It’s been a while since Microsoft has promoted the performance advantages of Edge, at least from a web rendering perspective. But today it’s doing just that.
“With every release of Microsoft Edge, we care about delivering better performance, so that you can spend less time waiting and more time browsing,” the Microsoft Edge team writes in a new post. “We’re very proud to say that, starting with version 134, Microsoft Edge is up to 9 percent faster as measured by the Speedometer 3.0 benchmark.”

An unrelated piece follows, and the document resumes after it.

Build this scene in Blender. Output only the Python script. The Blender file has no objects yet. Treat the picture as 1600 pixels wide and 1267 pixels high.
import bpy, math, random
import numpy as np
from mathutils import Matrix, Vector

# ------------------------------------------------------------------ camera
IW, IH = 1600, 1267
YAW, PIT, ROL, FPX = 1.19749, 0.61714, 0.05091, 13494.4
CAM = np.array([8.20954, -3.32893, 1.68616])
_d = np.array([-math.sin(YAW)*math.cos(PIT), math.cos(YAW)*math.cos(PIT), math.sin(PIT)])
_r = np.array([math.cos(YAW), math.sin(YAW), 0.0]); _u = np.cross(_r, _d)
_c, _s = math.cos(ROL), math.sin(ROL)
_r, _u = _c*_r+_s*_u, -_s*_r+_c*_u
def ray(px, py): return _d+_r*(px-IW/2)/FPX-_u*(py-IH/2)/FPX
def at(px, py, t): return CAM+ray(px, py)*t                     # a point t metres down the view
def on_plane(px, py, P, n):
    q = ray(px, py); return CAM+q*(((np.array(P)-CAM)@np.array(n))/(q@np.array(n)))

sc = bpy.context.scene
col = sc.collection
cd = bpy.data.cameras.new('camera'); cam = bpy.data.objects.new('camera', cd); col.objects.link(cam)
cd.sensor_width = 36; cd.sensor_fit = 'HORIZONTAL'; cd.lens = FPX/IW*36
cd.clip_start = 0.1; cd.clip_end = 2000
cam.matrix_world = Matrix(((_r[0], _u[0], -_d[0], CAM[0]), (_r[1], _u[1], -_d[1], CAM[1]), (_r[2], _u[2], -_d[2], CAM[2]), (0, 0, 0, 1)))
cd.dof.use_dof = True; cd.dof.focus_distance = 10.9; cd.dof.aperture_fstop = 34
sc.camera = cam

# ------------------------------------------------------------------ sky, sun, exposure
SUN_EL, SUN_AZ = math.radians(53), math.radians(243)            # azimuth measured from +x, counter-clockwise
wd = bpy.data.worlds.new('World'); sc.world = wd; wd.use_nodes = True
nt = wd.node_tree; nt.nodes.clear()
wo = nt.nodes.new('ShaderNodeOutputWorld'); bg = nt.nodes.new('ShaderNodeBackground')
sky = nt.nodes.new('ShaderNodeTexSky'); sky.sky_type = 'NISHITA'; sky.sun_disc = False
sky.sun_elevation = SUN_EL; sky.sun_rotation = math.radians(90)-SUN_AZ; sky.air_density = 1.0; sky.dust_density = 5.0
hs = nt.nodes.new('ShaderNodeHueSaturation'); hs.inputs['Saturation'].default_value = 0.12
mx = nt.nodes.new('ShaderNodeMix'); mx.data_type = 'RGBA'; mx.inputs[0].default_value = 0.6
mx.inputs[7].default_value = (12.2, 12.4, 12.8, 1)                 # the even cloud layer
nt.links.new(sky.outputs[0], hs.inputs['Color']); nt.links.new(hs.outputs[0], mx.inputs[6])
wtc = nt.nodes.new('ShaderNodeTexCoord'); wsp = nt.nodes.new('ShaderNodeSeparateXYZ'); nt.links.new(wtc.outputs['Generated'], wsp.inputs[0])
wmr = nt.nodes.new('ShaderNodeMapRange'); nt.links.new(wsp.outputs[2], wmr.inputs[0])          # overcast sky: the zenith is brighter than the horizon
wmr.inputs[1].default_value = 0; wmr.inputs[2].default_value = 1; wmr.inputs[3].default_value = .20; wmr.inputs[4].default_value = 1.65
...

To be clear, this isn’t the perceived performance advantages one will see thanks to the markup-first WebUI 2.0 work it began last year and has continued improving in recent months. Instead, Speedometer 3.0 is a web benchmark test that measures web app responsiveness, or what I think of as web rendering speed. And according to Microsoft, it’s seen big gains. Where Edge version 132 scored 28.8 on Speedometer 3, Edge 133 hit 29.6 and now Edge 134 scores 32.7 (on a PC with a 13th generation Intel Core processor, running Windows 11).
The Edge team claims further performance gains, noting that navigation time is 1.7 percent faster, startup time is 2 percent faster, and web page responsiveness is 5 to 7 percent faster than was the case with Edge 133.
“Our unique approach, and focus, on optimizing speed, and the code changes we continuously make to Edge, and to the Chromium rendering engine within it, have led to real-world performance improvements when using the browser on a variety of hardware running on Windows and macOS,” the team says.